— Start of Recorded data —

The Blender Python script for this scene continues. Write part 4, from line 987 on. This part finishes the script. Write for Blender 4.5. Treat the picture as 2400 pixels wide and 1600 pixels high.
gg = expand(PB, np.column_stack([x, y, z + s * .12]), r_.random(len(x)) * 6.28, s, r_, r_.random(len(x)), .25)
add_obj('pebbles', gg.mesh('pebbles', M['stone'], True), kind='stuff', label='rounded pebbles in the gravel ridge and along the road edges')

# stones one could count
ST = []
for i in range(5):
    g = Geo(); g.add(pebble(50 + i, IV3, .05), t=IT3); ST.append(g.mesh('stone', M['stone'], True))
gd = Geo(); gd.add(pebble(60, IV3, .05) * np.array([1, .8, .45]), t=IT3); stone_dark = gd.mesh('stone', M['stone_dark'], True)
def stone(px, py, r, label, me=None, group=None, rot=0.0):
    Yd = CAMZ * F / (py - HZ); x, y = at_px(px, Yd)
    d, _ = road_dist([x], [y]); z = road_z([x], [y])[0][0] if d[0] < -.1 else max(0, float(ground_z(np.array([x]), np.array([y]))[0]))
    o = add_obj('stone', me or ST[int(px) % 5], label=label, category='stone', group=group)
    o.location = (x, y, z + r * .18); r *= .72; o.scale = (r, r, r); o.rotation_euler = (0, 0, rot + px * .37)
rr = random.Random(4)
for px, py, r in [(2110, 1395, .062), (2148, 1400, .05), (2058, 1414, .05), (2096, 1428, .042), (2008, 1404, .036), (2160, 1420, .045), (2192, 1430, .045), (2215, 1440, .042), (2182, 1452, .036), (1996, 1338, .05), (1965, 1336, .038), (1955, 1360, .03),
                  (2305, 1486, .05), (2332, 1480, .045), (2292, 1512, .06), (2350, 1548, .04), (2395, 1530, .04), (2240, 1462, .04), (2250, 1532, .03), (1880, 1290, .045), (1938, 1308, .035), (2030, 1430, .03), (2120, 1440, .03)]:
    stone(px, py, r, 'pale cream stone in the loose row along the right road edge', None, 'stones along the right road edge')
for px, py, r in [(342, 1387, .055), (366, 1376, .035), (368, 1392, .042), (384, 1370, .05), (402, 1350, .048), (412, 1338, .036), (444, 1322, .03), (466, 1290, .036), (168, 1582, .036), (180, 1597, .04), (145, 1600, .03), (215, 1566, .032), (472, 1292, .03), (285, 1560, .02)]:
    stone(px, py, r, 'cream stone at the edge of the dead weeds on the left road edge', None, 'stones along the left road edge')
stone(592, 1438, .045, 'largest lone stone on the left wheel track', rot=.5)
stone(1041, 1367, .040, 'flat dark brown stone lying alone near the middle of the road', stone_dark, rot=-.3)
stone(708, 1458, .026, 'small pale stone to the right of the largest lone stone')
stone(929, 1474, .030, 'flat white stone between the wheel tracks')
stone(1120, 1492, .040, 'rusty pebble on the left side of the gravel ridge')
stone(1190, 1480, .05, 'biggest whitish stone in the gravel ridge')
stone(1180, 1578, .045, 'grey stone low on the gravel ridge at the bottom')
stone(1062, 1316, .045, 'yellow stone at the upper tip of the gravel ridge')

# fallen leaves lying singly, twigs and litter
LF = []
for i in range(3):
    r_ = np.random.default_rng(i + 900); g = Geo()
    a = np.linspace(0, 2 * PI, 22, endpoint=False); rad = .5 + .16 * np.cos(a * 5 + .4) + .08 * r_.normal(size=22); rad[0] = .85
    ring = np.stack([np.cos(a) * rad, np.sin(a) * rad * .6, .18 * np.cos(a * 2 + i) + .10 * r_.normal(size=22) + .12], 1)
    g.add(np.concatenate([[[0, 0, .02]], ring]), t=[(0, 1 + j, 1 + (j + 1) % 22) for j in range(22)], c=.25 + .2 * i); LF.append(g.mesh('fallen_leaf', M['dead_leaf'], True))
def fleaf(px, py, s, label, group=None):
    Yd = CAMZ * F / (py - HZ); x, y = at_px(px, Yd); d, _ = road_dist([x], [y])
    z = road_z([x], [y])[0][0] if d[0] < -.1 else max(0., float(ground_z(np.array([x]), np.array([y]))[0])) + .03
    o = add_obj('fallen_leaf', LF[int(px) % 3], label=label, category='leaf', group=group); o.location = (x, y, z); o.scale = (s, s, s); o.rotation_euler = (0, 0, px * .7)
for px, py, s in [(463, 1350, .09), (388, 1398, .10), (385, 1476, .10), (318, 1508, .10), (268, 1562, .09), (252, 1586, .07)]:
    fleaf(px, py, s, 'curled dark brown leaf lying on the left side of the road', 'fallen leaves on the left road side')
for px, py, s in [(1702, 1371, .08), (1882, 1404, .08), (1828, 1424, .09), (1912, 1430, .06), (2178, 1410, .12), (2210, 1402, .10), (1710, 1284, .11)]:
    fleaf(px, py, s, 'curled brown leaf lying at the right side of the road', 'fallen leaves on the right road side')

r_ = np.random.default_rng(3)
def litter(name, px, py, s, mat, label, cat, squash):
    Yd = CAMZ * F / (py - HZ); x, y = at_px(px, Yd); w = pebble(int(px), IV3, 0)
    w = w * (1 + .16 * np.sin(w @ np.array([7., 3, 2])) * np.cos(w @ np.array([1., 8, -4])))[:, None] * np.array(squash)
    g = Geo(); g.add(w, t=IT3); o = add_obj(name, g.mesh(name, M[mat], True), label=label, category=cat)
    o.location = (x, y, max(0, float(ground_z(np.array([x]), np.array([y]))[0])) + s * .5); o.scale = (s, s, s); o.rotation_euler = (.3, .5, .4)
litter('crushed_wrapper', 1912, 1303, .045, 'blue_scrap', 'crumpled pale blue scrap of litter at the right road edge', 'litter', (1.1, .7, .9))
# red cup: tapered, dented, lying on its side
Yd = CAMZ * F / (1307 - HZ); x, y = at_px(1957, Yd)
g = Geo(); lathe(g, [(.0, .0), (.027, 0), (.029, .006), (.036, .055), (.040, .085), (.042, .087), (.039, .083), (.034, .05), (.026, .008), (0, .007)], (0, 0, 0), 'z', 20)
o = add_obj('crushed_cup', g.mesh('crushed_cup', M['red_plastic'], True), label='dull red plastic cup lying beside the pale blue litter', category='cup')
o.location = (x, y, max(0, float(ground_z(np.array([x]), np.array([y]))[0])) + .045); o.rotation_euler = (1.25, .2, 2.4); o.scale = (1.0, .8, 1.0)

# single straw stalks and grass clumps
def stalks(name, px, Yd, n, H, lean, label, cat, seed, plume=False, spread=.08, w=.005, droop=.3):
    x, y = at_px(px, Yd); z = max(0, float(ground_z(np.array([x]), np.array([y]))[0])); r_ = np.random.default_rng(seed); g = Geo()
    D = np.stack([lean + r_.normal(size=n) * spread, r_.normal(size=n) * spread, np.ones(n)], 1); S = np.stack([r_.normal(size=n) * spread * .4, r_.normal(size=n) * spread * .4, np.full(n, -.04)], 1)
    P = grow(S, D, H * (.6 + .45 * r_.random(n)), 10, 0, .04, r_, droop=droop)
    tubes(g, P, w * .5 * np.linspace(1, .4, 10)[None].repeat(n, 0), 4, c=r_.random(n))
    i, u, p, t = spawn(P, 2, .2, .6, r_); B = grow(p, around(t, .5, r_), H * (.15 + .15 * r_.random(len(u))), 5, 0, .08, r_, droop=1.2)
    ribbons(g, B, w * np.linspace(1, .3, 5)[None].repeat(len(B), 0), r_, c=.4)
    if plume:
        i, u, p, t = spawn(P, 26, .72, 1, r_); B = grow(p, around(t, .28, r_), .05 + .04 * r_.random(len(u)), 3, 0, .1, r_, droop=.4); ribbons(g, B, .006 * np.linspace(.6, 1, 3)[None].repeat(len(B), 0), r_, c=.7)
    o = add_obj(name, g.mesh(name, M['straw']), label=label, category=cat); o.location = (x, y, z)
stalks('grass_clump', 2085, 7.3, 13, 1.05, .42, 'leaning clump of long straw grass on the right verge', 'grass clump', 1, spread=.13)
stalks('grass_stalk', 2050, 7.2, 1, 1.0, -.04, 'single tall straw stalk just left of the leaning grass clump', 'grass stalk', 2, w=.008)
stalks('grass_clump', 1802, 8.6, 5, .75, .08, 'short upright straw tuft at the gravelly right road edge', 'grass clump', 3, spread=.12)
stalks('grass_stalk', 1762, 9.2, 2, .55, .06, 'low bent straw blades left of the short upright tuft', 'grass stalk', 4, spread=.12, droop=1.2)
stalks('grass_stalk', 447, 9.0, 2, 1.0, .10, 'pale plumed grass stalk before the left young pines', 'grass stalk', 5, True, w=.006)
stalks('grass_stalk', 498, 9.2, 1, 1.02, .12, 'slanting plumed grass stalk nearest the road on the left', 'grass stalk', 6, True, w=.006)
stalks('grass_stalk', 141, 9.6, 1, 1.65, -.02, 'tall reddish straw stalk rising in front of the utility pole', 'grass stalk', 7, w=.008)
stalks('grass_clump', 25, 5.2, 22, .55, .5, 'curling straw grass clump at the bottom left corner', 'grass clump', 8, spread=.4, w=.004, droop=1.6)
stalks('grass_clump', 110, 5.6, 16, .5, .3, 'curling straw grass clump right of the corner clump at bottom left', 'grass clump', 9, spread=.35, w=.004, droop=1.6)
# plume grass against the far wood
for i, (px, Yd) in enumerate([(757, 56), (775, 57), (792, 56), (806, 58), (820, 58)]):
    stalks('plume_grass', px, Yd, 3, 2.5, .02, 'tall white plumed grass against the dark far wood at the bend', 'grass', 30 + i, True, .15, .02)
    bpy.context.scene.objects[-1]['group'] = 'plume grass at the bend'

— End of Recorded data —

▸ Exercise instructions
Everything from the first line of the data through the line containing "the road edges')" should be echoed exactly. Add nothing.

▸ Result below
The Blender Python script for this scene continues. Write part 4, from line 987 on. This part finishes the script. Write for Blender 4.5. Treat the picture as 2400 pixels wide and 1600 pixels high.
gg = expand(PB, np.column_stack([x, y, z + s * .12]), r_.random(len(x)) * 6.28, s, r_, r_.random(len(x)), .25)
add_obj('pebbles', gg.mesh('pebbles', M['stone'], True), kind='stuff', label='rounded pebbles in the gravel ridge and along the road edges')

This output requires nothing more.